[Records contained in a dataset]

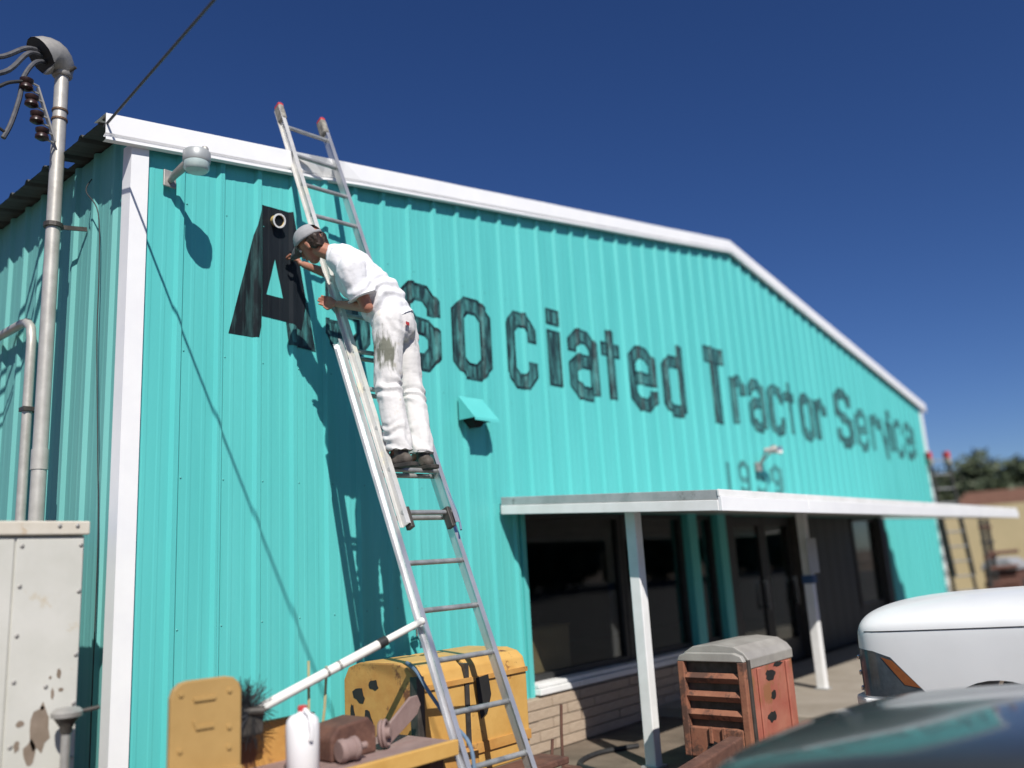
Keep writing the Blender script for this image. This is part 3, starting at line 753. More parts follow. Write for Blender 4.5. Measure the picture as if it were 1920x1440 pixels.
# ------------------------------------------------------------------ electrical cabinet, lower left
cbn = empty('electrical_cabinet', (-.86,-.05,0), 'tall chalky white metal cabinet with peeling paint beside the corner', 'cabinet')
K0, K1, KY0, KY1 = -1.42, -.385, -.44, .62
part('cabinet_body', CAB, cbn, (K0,K1,KY0,KY1,.05,1.91), bevel=.008)
part('cap_ledge', CABCAP, cbn, (K0-.02,K1+.014,KY0-.03,KY1+.02,1.913,1.985), bevel=.008)
part('door_panel', CAB, cbn, (-1.40,-.735,KY0-.012,KY0-.001,.10,1.895), bevel=.003)
part('side_panel', CAB, cbn, (-.725,-.395,KY0-.012,KY0-.001,.10,1.895), bevel=.003)
screw = None
for sx, sz in [(-.70,1.86),(-.41,1.86),(-.70,1.66),(-.41,1.62),(-.70,1.42),(-.41,1.30),(-.55,1.16),(-.41,1.06),(-.70,1.2),(-.70,.9),(-.41,.8),(-.44,1.96),(-.53,1.96),(-.85,1.96)]:
    y = KY0-.031 if sz > 1.9 else KY0-.012
    if screw is None:
        screw = mk('screw', MB().lathe((0,0,0), (0,-1,0), [(0,.011),(.004,.011),(.007,.006),(.0075,.001)], 8), GREYMET, cbn)
        s_ = screw; ORG[s_.name] = V((0,0,0))
    else: s_ = copy_of(screw, cbn)
    s_.location = V((sx,y,sz))-ORG[cbn.name]
    for v_ in ([] if s_ is not screw else s_.data.vertices): v_.co = v_.co + ORG[cbn.name]
random.seed(3)
def blotch(cx, cz, rx, rz, n=14):
    P = [(cx+rx*math.cos(2*math.pi*i/n)*random.uniform(.65,1.1), cz+rz*math.sin(2*math.pi*i/n)*random.uniform(.65,1.1)) for i in range(n)]
    mb = MB().add([(x, KY0-.0135, z) for x, z in P], [list(range(n))])
    return mk('bare_patch', mb, PEEL, cbn)
for a in [(-.565,.96,.052,.13),(-.61,.86,.03,.06),(-.49,1.215,.012,.03),(-.515,1.12,.009,.03),(-.475,1.135,.015,.012),(-.66,1.0,.02,.02),(-.67,.9,.015,.03),(-.56,1.06,.01,.012),(-.53,1.20,.008,.01)]: blotch(*a)
# capped stub pipe in front of the cabinet
sp = empty('vent_pipe', (-.50,-.60,0), 'grey stub pipe with a bell shaped cap in front of the white cabinet', 'pipe')
mk('pipe', MB().tube([(-.50,-.60,0),(-.50,-.60,.98)], .022, 12), GREYMET, sp, smooth=SM)
mk('cone', MB().lathe((-.50,-.60,.94), (0,0,1), [(0,.026),(.03,.030),(.078,.062)], 18), DKMET, sp, smooth=SM)
mk('cap', MB().lathe((-.50,-.60,.94), (0,0,1), [(.0785,.001),(.079,.072),(.10,.074),(.118,.055),(.125,.001)], 18), GREYMET, sp, smooth=SM)
mk('valve_handle', MB().tube([(-.46,-.62,1.035),(-.36,-.64,1.045)], .010, 8), DKMET, sp)

# ------------------------------------------------------------------ paint cup on the letter A
pc = empty('paint_cup', (1.128,-.06,4.22), 'small white and yellow paint cup stuck on the black letter A', 'cup')
ca = V((0.0,-.96,-.28)).normalized(); c0 = V((1.09,-.012,4.268))
mk('cup', MB().lathe(c0, ca, [(0,.040),(.055,.050),(.058,.052),(.058,.044),(.02,.040),(.02,.001)], 22), TARNYEL, pc, smooth=SM)
mk('rim', MB().lathe(c0+ca*.056, ca, [(0,.050),(0,.054),(.006,.054),(.006,.043),(0,.043)], 22, False), JUG, pc)
mk('paint', MB().lathe(c0+ca*.030, ca, [(0,.038),(.018,.040),(.019,.030),(.0195,.001)], 20), PAINTB, pc)

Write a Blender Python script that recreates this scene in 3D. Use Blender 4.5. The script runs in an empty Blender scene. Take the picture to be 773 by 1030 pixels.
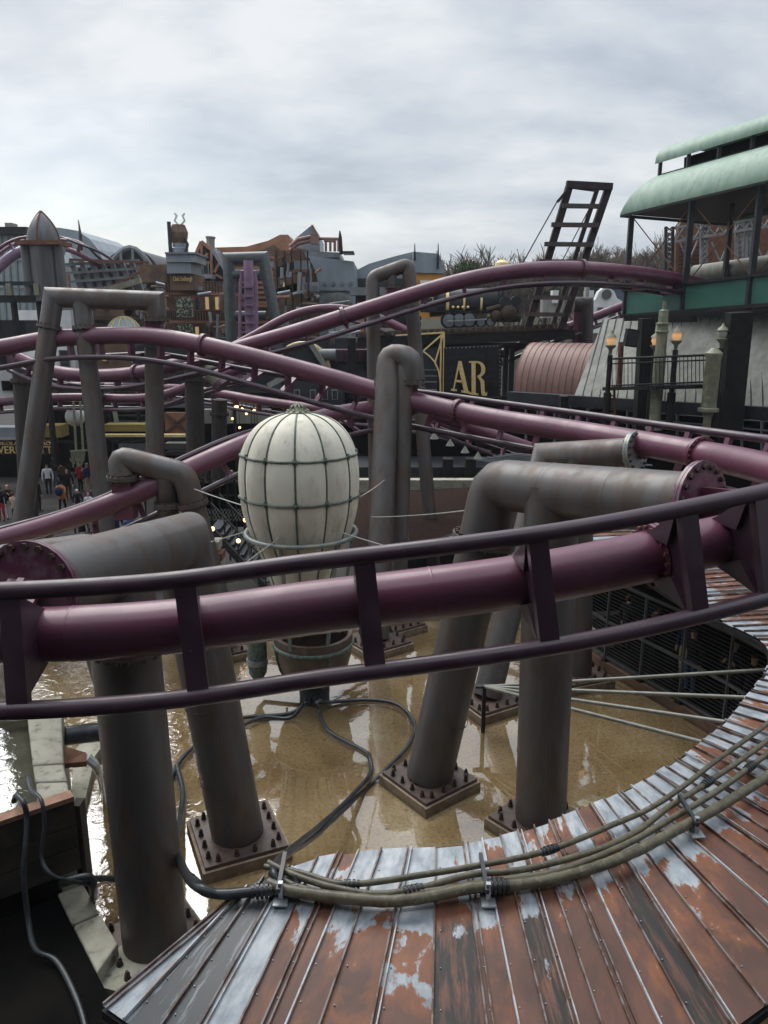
import bpy, bmesh, math, random
from mathutils import Vector, Matrix, Quaternion, noise
random.seed(7)
R = math.radians
# ---------------------------------------------------------------- camera, sky, sun
scn = bpy.context.scene
PITCH = R(14.0); FPX = 774.0; CX, CY = 386.5, 515.0; CAMH = 9.5
cam_d = bpy.data.cameras.new('camera'); cam = bpy.data.objects.new('camera', cam_d)
scn.collection.objects.link(cam); scn.camera = cam
cam.location = (0, 0, CAMH); cam.rotation_euler = (R(90) - PITCH, 0, 0)
cam_d.sensor_fit = 'VERTICAL'; cam_d.sensor_height = 36.0; cam_d.lens = 36.0 * FPX / 1030.0
cam_d.clip_start = 0.1; cam_d.clip_end = 3000
scn.view_settings.view_transform = 'Standard'; scn.view_settings.look = 'None'
scn.view_settings.gamma = 1.0; scn.view_settings.exposure = 1.0
scn.view_settings.use_curve_mapping = False
try:
    scn.cycles.max_bounces = 6; scn.cycles.diffuse_bounces = 3; scn.cycles.glossy_bounces = 3
    scn.cycles.transparent_max_bounces = 6; scn.cycles.caustics_reflective = False
except Exception: pass

SUN_EL, SUN_AZ = R(52), R(-35)       # azimuth clockwise from +Y: high ahead, a little left
world = bpy.data.worlds.new('World'); scn.world = world; world.use_nodes = True
nt = world.node_tree; nt.nodes.clear()
def N(t, k, **kw):
    n = t.nodes.new(k)
    for a, b in kw.items(): setattr(n, a, b)
    return n
def L(t, a, b): t.links.new(a, b)
out = N(nt, 'ShaderNodeOutputWorld')
sky = N(nt, 'ShaderNodeTexSky', sky_type='NISHITA', sun_disc=False)
sky.sun_elevation = SUN_EL; sky.sun_rotation = SUN_AZ; sky.air_density = 1.2; sky.dust_density = 2.0
bg1 = N(nt, 'ShaderNodeBackground'); bg1.inputs[1].default_value = 0.10; L(nt, sky.outputs[0], bg1.inputs[0])
tc = N(nt, 'ShaderNodeTexCoord')
sep = N(nt, 'ShaderNodeSeparateXYZ'); L(nt, tc.outputs['Generated'], sep.inputs[0])
def M(t, op, a, b=None, c=None):
    n = N(t, 'ShaderNodeMath', operation=op)
    for i, v in enumerate((a, b, c)):
        if v is None: continue
        if hasattr(v, 'is_output'): L(t, v, n.inputs[i])
        else: n.inputs[i].default_value = v
    return n.outputs[0]
zz = M(nt, 'MAXIMUM', sep.outputs[2], 0.0); zd = M(nt, 'ADD', zz, 0.30)
cx = M(nt, 'DIVIDE', sep.outputs[0], zd); cy = M(nt, 'DIVIDE', sep.outputs[1], zd)
com = N(nt, 'ShaderNodeCombineXYZ'); L(nt, cx, com.inputs[0]); L(nt, cy, com.inputs[1])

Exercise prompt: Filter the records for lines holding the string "scene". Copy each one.

Exercise answer:
Write a Blender Python script that recreates this scene in 3D. Use Blender 4.5. The script runs in an empty Blender scene. Take the picture to be 773 by 1030 pixels.
scn = bpy.context.scene